[Exercise] Lines that include the word "right" are the ones to copy.

— start of Data excerpt —

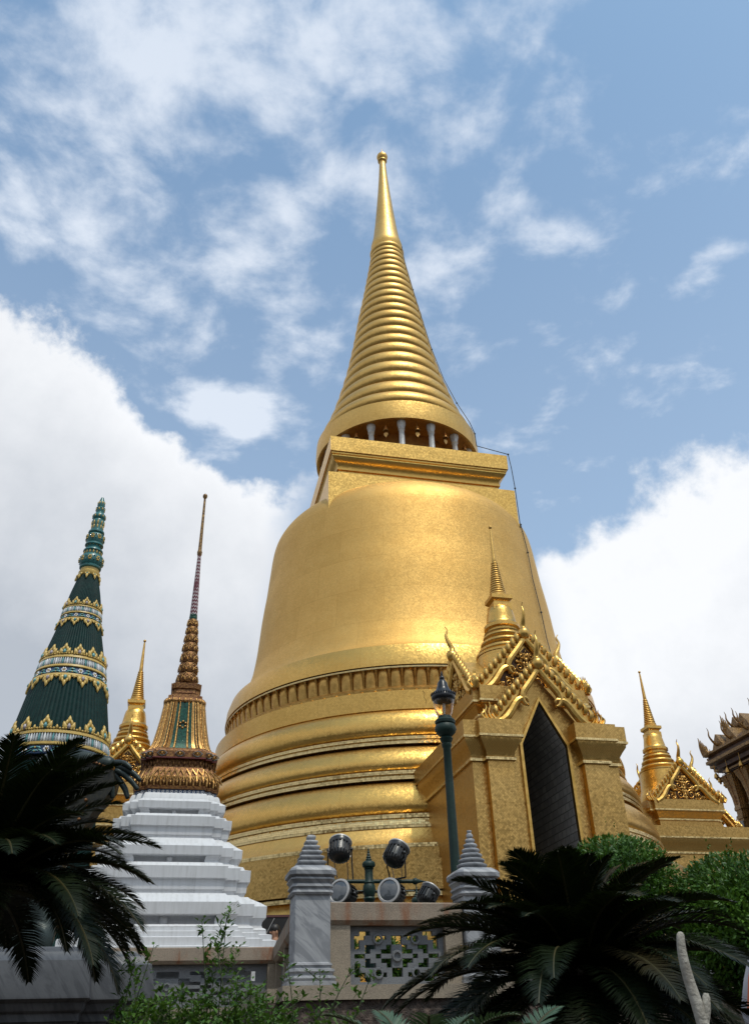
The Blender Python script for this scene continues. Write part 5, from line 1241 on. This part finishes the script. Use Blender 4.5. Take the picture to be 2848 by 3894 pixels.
skin_mesh('trousers', 'trousers', [B(0, 0, .88), B(.09, 0, .78), B(.10, -.01, .46), B(.10, .02, .1), B(-.09, 0, .78), B(-.10, .04, .46), B(-.10, .06, .1)], [(0, 1), (1, 2), (2, 3), (0, 4), (4, 5), (5, 6)], [(.17, .13), .105, .078, .062, .105, .078, .062], t)
t = thing('sunshade_panel', 'black sunshade panel edged in dull red behind the person', 'sunshade', (-2.56, 20.25, TERR), R(4))
mb = MB(); mb.box(-.55, -.02, .9, .42, .02, 1.86); mb.build('panel', 'umbrella_black', t, None)
mb = MB(); mb.box(-.56, -.03, 1.861, .45, .03, 1.905); mb.box(.421, -.028, .9, .45, .028, 1.859); mb.build('edging', 'umbrella_trim', t, None)
mb = MB()
for x in (-.5, .38): mb.tube([(x, .05, 0), (x, .05, 1.8)], .02, 8)
mb.build('posts', 'black_metal', t)
mb = MB(); mb.tube([(-.2, -.035, 1.25), (.12, -.035, 1.84)], .008, 5); mb.build('stay_rod', 'lamp_rim', t)
# ------------------------------------------------------------------ plants
def frond_mesh(L, e0, e1, seed, nl=64, ll=.19, wid=.0064, young=False, sag=.25):
    """a cycad frond growing along +x; elevation runs from e0 at the foot to e1 at the tip"""
    rnd = random.Random(seed); mb = MB()
    pts, p_ = [], Vector((0, 0, 0)); n = 28
    tang = []
    for i in range(n + 1):
        t_ = i / n; e = R(e0 + (e1 - e0) * t_ ** 1.35); d = Vector((cos(e), .12 * sin(seed) * t_, sin(e))).normalized()
        pts.append(p_.copy()); tang.append(d); p_ = p_ + d * (L / n)
    mb.tube(pts, [.011 * (1 - .8 * i / n) + .002 for i in range(n + 1)], 5, m=1)
    for k in range(nl):
        t_ = .10 + .90 * k / nl; f = t_ * n; i = min(int(f), n - 1); q = pts[i].lerp(pts[i + 1], f - i); d = tang[i]
        up = Vector((0, 1, 0)).cross(d) * -1; up = (up if up.z > 0 or abs(d.z) > .95 else -up).normalized(); sd_ = d.cross(up).normalized()
        l_ = ll * (sin(pi * min(.985, .08 + t_ * .93)) ** .55) * rnd.uniform(.9, 1.06)
        fw = .35 + .75 * t_ ** 2
        for s_ in (-1, 1):
            dr = (sd_ * s_ + d * (fw + rnd.uniform(-.10, .10)) + up * (.26 + rnd.uniform(-.10, .10))).normalized()
            w_ = d * wid
            a = q; b = q + dr * (l_ * .55) ; c = q + dr * l_ + Vector((0, 0, -sag * l_ * .5)) + d * .01
            bi = len(mb.v); mb.v += [tuple(a - w_ * .7), tuple(a + w_ * .7), tuple(b + w_), tuple(b - w_), tuple(c)]
            mb.face((bi, bi + 1, bi + 2, bi + 3)); mb.face((bi + 3, bi + 2, bi + 4))
    o_ = mb.build('frond', ['cycad_young' if young else 'cycad_leaf', 'cycad_stem'], None, None)
    return o_
class Palm:
    protos = {}
def cycad(label, c, nf, L, trunk, seed, elev=(-25, 80), dirs=None, name='cycad_palm', young=False, nl=64, group=None, z0=1.2, ll=.17, upf=.60):
    rnd = random.Random(seed)
    t = thing(name, label, 'cycad', (c[0], c[1], z0), 0, group)
    h = c[2] - z0
    mb = MB(); n = 16
    mb.lathe([(trunk * (1.15 if i == 0 else 1) * (1 + .06 * (i % 2)), h * i / 14 - .03) for i in range(15)] + [(trunk * .6, h + .05), (.01, h + .12)], n, rib=lambda a, z, j: .014 * (j % 2)); mb.build('trunk', 'bark', t, 40)
    first = {}
    for k in range(nf):
        u = (k + .5) / nf
        e = elev[1] + (elev[0] - elev[1]) * u ** .8 + rnd.uniform(-6, 6)
        a = k * 2.39996 + rnd.uniform(-.2, .2)
        kind = int(u * 9)
        if kind not in first:
            first[kind] = frond_mesh(L * (upf + (1.04 - upf) * min(1, u * 2.0)), e + 8, e - 50 - 10 * u, seed * 31 + kind, nl, ll, young=young); f = first[kind]
            f.parent = t
        else:
            f = first[kind].copy(); col.objects.link(f); f.parent = t
        f.location = (.07 * cos(a), .07 * sin(a), h + .02); f.rotation_euler = (rnd.uniform(-.12, .12), rnd.uniform(-.10, .10), a)
        f.scale = (1, 1, 1)
        s_ = rnd.uniform(.92, 1.08); f.scale = (s_, s_, s_)
    return t
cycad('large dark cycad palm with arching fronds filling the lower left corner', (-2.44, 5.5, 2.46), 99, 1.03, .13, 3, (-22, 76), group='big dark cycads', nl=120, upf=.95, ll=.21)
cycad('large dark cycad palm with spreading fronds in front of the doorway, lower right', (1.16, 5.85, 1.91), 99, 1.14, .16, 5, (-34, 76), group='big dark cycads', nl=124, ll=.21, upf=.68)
cycad('young pale green cycad at the bottom edge, the left one of the pale pair', (.14, 4.35, 1.42), 9, .50, .05, 11, (35, 82), name='young_cycad', young=True, nl=34, group='young cycads in the bed', ll=.12)
cycad('young pale green cycad at the bottom edge, the right one of the pale pair', (.46, 4.30, 1.36), 9, .52, .05, 12, (30, 80), name='young_cycad', young=True, nl=34, group='young cycads in the bed', ll=.12)
cycad('low dark green cycad at the bottom edge below the grey corner pillar', (-.52, 4.5, 1.36), 12, .52, .05, 13, (20, 75), name='young_cycad', nl=40, group='young cycads in the bed', ll=.12)
def leaf(mb, p_, d, up, l, w, m=0):
    d = d.normalized(); s_ = d.cross(up)
    if s_.length < .05: s_ = d.cross(Vector((1, 0, 0)))
    s_.normalize(); n_ = s_.cross(d)
    b = len(mb.v)
    mb.v += [tuple(p_), tuple(p_ + d * l * .45 + s_ * w * .5 + n_ * l * .04), tuple(p_ + d * l - n_ * l * .14), tuple(p_ + d * l * .45 - s_ * w * .5 + n_ * l * .04), tuple(p_ + d * l * .5 - n_ * l * .03)]
    mb.face((b, b + 1, b + 4), None, m); mb.face((b + 1, b + 2, b + 4), None, m); mb.face((b, b + 4, b + 3), None, m); mb.face((b + 4, b + 2, b + 3), None, m)
def rv(rnd):
    while True:
        v = Vector((rnd.uniform(-1, 1), rnd.uniform(-1, 1), rnd.uniform(-1, 1)))
        if .1 < v.length < 1: return v
def bush(label, c, rx, ry, rz, n, seed, z0=1.2, ls=.054):
    rnd = random.Random(seed); t = thing('clipped_bush', label, 'bush', (c[0], c[1], z0), 0, 'clipped bushes below the porch')
    C = Vector((0, 0, c[2] - z0))
    mb = MB()
    for k in range(14):
        d = rv(rnd).normalized(); d.z = abs(d.z) * .8 + .1
        mb.tube([(0, 0, C.z - rz * .8), C * .75 + Vector((d.x * rx * .4, d.y * ry * .4, d.z * rz * .2)), C + Vector((d.x * rx * .92, d.y * ry * .92, d.z * rz * .85))], [.022, .012, .004], 5)
    mb.tube([(0, 0, 0), (0.03, 0, C.z - rz * .75)], [.05, .035], 8)
    mb.build('branches', 'bark', t)
    mb = MB()
    lumps = [(rv(rnd).normalized(), rnd.uniform(-.09, .10)) for _ in range(40)]
    for k in range(n):
        d = rv(rnd).normalized()
        k_ = 1 + sum(a * max(0, d.dot(l)) ** 14 for l, a in lumps)
        rr = k_ * ((rnd.uniform(.70, 1.0) ** .6) if k % 3 else rnd.uniform(.45, .74)); big = 1.0 if k % 3 else 1.8
        p_ = C + Vector((d.x * rx, d.y * ry, d.z * rz)) * rr
        ld = (d * .7 + rv(rnd) * .9 + Vector((0, 0, .15))); leaf(mb, p_, ld, d + rv(rnd) * .5, ls * big * rnd.uniform(.7, 1.25), ls * big * .46)
    for k in range(26):      # stray shoots
        d = rv(rnd).normalized(); d.z = abs(d.z); d.normalize(); p_ = C + Vector((d.x * rx, d.y * ry, d.z * rz)) * .97; L = rnd.uniform(.06, .20)
        for j in range(7):
            q = p_ + (d * .4 + Vector((0, 0, 1))).normalized() * L * j / 6
            leaf(mb, q, rv(rnd) + Vector((0, 0, .6)), Vector((0, 0, 1)), ls * .8, ls * .32)
    mb.build('foliage', 'bush_leaf', t, None)
    return t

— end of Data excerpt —

[Solution]
cycad('large dark cycad palm with spreading fronds in front of the doorway, lower right', (1.16, 5.85, 1.91), 99, 1.14, .16, 5, (-34, 76), group='big dark cycads', nl=124, ll=.21, upf=.68)
cycad('young pale green cycad at the bottom edge, the right one of the pale pair', (.46, 4.30, 1.36), 9, .52, .05, 12, (30, 80), name='young_cycad', young=True, nl=34, group='young cycads in the bed', ll=.12)